Hey, who got the fried chicken?
It's a different kind of smell, dude.
fried pork?
Take the liquid smoke and other seasoning out of the pork leave skin on add a pinch of hair and overcook with high heat. Clears the sinuses real fuckin quick.
so does snorting vodka. don´t try it, sounds a good idea, it ain´t
I believe you.
I know. It was supposed to be funny. Apparently I missed.
Who's ready for the first BBQ of the year?
Circumcision gone wrong.
at least it looks like the genitals made it through.... it could be worse
ummm pink blood always confuses me.
no shoes,no skin,no service.
nice going drumofgravy,finally something good without the cock suprise you covet so much
So, is he/she technically naked?
It rubs the lotion in ?
no..
now slap me some skin..
a hose would make one hell of a mess
I want to throw a bucket of salt over it.
I would have replied to this if I had seen it. Sorry.
No no no. you can´t go back in time.

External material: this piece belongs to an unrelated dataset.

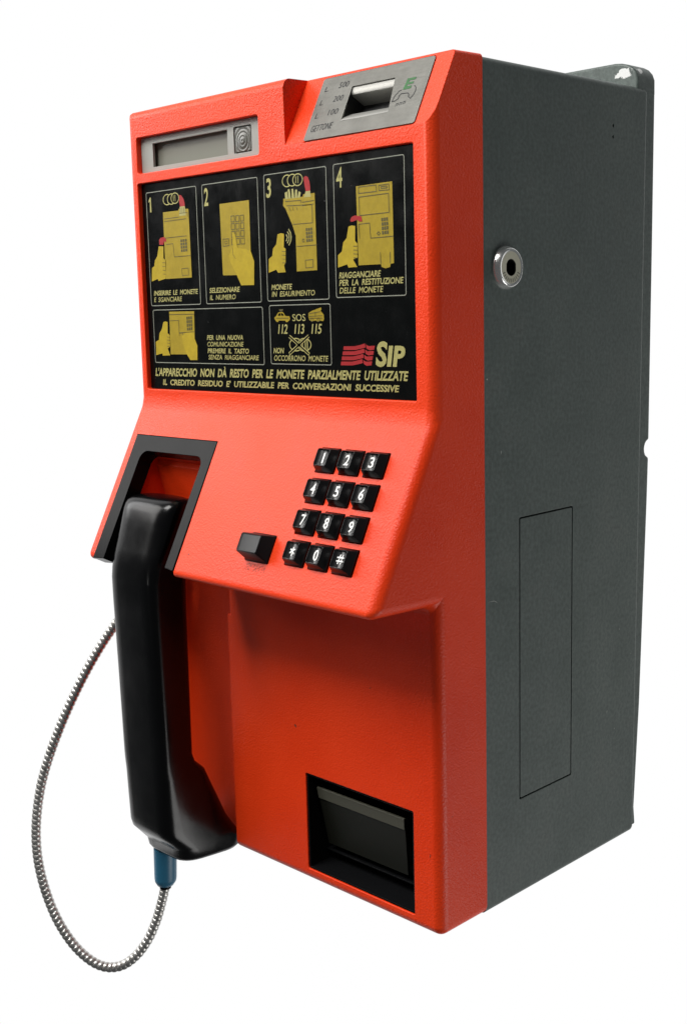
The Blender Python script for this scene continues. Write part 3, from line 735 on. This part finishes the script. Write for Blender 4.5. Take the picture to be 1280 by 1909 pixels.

Rule 6.b.
If a time machine had been invented you would only be able to travel back as far as the point at which the machine was built.
Only if it was built by MG Rover. These japanese ones can do all sorts now.
Slap him with lime/salt hahahha
Do the happy hands!
Burn, baby burn, It's a disco inferno.
Love is a burning thing
and it makes a firery ring
bound by wild desire
I fell in to a ring of fire...
I fell in to a burning ring of fire
I went down,down,down
and the flames went higher.
And it burns,burns,burns
the ring of fire
the ring of fire.
its his favorite song
Haha.
High way to Hell !
HIGH WAY TO HELL!
fuck acdc and fuck you Plantshit. I think I speak for everyone on mucho when I say go fucking die.
You don't speak for anyone here, I guarantee it, noob.
Noobs don't get to speak for everyone. They just get to lick everyone's balls. Get back to work.
Fuck off anal, he´s our plantshit.
Anyway jsloan, have you got more than 1 song mixed up there????
I started down one road then changed my mind cause disco dead, but the man in black will live on forever.
http://www.muchosucko.com/show/45076
oops.
this guy should be dead...like Jett Travolta dead
Finally, someone comments. Now, if anyone knows any jokes? Some of the Conor Clapton ones were good ... but they may have withered with age.
"have you heard about the prototype jet just out?"....
i bet it burns when he pees
i checked the other copy of this pic and couldnt find the answer there... any one know the story behind this?